I’ve spent my career working in secondary schools and thinking about reading from that perspective, so this feels like a diversion of sorts. I’ve spent years thinking about how we can get teenagers to love reading, how we can remediate some of the poor reading habits learned, or instil habits never learned. I’ve thought about phonics and its role in the secondary school. And I’ve come to believe, as an educator, that our focus is best placed on teaching children how to read, rather than encouraging a love of reading (which, after all, is unlikely to follow on from illiteracy).

What if he hates books?

Yet now I have the undeniable privilege of time and knowledge to read with my own child, and it feels like the stakes could not be higher. What if he hates books? What if he never picks one up? What if he finds reading difficult, and so never does it, and so never gets any better at it? What if his lack of reading ability leads to his being, like so many hundreds of thousands of adults, locked out of adult conversation, unable to access the basics?
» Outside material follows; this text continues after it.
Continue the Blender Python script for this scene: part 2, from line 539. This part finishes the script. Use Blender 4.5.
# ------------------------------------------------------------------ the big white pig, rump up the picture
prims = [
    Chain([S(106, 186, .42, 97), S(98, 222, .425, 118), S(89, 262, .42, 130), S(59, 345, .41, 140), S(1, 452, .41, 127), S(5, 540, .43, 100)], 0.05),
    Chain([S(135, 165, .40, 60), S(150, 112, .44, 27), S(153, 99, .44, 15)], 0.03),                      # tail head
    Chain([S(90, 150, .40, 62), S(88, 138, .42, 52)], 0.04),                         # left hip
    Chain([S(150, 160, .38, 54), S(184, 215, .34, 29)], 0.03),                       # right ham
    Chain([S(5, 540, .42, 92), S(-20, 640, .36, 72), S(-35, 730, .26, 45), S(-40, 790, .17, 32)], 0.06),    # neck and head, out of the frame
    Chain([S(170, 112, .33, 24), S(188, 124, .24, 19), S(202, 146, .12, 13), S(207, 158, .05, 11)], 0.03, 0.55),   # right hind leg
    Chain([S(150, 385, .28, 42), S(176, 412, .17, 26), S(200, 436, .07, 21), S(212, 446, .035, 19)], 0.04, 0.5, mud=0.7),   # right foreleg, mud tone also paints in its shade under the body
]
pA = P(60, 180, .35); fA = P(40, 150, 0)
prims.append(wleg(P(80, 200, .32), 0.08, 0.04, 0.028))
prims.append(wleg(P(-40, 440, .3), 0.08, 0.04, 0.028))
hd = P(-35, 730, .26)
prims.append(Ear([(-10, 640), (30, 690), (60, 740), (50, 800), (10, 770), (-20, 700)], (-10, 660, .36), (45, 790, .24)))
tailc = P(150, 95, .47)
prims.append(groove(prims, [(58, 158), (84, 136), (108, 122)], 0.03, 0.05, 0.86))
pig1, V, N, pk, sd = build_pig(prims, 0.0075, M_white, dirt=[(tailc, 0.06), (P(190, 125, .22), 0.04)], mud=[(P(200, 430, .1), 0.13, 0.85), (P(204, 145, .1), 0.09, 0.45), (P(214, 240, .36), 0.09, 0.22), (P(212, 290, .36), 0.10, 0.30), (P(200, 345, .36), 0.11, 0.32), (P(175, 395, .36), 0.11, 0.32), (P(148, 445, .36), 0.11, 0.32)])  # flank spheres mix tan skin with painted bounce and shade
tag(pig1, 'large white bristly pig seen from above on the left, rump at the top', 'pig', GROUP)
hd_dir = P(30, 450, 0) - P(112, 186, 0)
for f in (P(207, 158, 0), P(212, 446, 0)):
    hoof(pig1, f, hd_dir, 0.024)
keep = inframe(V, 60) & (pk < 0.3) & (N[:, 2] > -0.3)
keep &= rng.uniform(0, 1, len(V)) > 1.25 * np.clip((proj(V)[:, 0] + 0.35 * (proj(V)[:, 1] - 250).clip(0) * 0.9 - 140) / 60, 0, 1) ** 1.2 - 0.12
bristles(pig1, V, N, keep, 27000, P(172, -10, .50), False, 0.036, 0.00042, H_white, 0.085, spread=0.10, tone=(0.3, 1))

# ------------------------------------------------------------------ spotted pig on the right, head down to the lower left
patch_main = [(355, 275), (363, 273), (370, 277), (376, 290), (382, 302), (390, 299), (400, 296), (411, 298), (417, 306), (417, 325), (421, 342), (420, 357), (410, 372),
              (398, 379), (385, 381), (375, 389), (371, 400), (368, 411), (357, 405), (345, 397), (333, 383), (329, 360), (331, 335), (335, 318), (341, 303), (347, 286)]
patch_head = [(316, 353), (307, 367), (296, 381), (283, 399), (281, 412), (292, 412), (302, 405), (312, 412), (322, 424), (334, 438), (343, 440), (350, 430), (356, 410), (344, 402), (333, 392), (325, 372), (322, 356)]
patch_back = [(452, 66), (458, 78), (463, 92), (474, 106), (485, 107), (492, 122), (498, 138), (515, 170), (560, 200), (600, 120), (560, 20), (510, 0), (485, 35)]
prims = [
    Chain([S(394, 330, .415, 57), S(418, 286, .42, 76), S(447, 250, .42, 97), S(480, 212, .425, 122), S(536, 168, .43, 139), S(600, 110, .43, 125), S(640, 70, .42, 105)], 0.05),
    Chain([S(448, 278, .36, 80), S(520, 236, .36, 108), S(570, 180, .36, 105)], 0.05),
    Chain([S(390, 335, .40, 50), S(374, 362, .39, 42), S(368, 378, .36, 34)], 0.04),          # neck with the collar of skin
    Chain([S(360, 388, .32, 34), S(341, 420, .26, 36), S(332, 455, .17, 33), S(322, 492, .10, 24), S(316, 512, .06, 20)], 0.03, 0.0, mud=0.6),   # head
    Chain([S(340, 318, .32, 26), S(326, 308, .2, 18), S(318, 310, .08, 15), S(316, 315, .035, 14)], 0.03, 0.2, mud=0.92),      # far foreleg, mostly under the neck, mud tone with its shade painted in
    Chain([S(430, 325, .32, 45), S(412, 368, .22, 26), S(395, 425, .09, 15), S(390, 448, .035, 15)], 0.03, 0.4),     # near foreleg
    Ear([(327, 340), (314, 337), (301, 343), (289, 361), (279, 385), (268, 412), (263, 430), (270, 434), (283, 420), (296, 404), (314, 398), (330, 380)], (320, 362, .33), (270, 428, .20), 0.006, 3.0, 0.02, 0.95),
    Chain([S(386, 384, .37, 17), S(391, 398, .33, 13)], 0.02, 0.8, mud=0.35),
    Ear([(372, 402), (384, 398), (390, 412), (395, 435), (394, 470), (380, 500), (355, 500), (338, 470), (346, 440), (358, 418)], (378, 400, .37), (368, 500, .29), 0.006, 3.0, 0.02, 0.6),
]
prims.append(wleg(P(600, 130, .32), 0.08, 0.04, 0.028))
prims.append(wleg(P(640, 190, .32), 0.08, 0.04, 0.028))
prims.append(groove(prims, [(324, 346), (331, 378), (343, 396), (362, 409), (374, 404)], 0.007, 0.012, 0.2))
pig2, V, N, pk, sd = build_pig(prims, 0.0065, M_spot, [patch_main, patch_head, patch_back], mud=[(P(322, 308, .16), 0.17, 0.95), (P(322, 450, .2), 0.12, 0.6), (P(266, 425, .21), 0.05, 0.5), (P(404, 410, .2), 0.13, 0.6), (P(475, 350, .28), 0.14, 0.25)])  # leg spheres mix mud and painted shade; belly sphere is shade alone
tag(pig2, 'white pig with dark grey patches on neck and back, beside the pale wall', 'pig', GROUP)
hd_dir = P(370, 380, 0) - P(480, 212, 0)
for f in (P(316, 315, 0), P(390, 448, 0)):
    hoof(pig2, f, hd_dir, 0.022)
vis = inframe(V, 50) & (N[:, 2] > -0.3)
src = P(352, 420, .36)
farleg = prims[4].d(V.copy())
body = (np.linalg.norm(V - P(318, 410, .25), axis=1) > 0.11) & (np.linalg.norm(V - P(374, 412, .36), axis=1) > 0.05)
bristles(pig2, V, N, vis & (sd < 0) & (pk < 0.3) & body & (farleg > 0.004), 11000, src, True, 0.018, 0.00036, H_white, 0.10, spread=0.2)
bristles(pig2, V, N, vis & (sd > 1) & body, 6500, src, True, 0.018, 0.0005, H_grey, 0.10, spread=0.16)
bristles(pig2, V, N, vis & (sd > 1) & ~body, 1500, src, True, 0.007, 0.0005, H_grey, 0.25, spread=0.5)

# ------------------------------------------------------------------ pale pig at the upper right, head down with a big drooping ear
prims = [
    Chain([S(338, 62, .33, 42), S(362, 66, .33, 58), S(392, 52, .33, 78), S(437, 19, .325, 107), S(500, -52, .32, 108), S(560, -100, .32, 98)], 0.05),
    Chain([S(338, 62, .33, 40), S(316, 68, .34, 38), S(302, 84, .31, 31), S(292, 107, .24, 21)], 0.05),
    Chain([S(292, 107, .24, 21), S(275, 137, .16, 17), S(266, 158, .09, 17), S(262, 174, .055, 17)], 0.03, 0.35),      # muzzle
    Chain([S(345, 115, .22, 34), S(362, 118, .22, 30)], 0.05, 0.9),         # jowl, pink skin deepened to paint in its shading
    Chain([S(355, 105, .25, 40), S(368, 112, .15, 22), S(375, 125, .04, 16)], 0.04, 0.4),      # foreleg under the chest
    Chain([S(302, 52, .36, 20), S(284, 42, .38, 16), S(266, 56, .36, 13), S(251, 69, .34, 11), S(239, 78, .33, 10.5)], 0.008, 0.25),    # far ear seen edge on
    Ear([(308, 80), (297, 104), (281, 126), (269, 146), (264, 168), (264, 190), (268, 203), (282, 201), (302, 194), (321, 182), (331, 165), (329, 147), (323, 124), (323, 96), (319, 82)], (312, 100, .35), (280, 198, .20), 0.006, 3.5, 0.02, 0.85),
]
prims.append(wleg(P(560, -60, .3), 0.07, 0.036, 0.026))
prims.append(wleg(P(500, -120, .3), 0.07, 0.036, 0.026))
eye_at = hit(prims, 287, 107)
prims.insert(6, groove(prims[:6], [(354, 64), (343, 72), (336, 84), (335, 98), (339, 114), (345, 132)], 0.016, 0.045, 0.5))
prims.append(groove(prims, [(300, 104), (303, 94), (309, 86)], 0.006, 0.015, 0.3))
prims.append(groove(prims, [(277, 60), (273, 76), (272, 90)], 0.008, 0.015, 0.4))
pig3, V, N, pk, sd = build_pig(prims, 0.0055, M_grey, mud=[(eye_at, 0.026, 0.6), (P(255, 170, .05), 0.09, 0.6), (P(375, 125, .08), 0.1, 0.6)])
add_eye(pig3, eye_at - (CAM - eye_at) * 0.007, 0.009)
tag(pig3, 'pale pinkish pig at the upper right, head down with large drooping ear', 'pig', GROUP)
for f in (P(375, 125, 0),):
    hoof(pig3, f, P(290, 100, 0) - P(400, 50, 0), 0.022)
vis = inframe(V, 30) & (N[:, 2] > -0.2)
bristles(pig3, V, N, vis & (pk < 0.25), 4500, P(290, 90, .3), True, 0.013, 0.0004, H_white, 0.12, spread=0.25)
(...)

So I’ve simplified it in my head. What I’m trying to do is make reading a habit. It’s something we do every day, and it is fun, and it is normal. Daniel Willingham’s Raising Kids Who Read shares the positive message parents who love reading, have lots of books, and read with joy to their own children consistently send: “reading brings pleasure.” So we read the same small selection of books in the morning – the weekends are where the variety comes in and we just crack through anything and everything as he exercises his curiosity. In the mornings, it’s all about familiarity. I imagine, because I have heard from more seasoned parents, this ritual will end with him knowing these books off by heart; that he will turn up to school with a tremendous privilege because as soon as his teacher takes out Room on the Broom they will be convinced he is a genius as he “reads” every word perfectly. Stephen Chiger in Love and Literacy says that “researchers note that when students develop a ‘reading self-concept’ – a sense that being a reader is part of who they are – a virtuous cycle of growth begins.”
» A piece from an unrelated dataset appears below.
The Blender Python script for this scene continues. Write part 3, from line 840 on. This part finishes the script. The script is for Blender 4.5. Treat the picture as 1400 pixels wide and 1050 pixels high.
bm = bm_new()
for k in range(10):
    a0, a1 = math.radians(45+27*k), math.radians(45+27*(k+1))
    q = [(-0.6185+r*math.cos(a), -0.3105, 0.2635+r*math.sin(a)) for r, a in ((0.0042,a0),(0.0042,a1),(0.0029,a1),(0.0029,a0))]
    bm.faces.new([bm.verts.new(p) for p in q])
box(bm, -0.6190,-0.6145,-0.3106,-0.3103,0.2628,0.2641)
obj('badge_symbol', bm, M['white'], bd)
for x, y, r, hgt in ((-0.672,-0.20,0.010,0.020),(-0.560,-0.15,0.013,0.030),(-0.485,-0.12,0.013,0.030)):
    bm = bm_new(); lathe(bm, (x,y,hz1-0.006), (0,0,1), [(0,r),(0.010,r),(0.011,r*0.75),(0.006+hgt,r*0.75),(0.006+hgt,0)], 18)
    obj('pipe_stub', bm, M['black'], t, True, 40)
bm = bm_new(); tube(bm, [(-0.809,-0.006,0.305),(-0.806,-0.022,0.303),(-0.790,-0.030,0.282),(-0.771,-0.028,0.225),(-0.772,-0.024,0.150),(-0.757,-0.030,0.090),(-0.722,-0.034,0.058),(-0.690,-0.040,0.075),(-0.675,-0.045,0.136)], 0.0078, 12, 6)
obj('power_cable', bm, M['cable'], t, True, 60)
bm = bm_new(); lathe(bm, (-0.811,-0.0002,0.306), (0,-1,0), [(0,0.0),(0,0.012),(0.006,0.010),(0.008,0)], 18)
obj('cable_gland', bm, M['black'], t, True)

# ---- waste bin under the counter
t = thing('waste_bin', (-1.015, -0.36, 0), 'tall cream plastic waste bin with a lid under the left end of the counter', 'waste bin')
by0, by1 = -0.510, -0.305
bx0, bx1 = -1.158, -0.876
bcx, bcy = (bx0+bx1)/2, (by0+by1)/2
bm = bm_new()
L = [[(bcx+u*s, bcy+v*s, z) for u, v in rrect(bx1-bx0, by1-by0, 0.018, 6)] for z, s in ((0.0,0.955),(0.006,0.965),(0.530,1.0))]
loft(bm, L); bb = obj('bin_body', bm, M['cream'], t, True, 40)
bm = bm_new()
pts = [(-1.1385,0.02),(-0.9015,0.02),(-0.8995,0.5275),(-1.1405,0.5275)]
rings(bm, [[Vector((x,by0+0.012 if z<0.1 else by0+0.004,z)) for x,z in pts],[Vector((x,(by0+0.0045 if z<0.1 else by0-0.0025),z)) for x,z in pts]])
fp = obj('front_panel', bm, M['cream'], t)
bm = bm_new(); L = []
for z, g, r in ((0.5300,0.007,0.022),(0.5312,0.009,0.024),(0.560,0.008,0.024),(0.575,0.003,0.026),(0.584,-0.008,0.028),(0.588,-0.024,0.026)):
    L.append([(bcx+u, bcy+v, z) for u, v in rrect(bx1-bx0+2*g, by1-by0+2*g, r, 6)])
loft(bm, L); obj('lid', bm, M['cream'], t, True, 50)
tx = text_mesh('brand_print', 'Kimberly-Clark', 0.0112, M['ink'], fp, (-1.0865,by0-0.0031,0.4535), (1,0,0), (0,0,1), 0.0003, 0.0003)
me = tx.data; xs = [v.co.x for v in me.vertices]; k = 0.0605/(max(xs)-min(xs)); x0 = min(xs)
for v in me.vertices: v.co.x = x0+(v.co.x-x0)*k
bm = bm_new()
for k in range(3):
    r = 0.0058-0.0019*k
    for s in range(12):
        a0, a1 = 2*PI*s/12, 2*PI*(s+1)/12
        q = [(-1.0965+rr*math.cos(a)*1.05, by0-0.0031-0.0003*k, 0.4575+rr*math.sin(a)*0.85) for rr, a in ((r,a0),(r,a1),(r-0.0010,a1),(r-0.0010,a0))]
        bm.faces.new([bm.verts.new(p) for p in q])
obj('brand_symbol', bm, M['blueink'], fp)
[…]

A selection of Julia Donaldson books

I wonder if that will build a love of reading, because we are motivated by what we are good at, and knowing a book well definitely gives you the illusion that you are a very good reader. When I’ve worked with children with more severe learning difficulties in the past, part of our work has been to break down the story so they come to complex texts with a sense of confidence: they are motivated to read and learn Macbeth because at least they know what is going on – they feel like they have conquered the first, and hardest, step, and, where our work has preceded the lesson, their grasp of the plot is actually superior to their peers, giving them the motivation boost of such a head start. Willingham writes that “raising a reader arguably begins and ends with motivation.”

I’m not an expert on reading by any means – I’ve just read a lot of books about it. Similarly, this little person we get an opportunity to shape isn’t an expert in reading. But I will be able to make sure he reads a lot of books.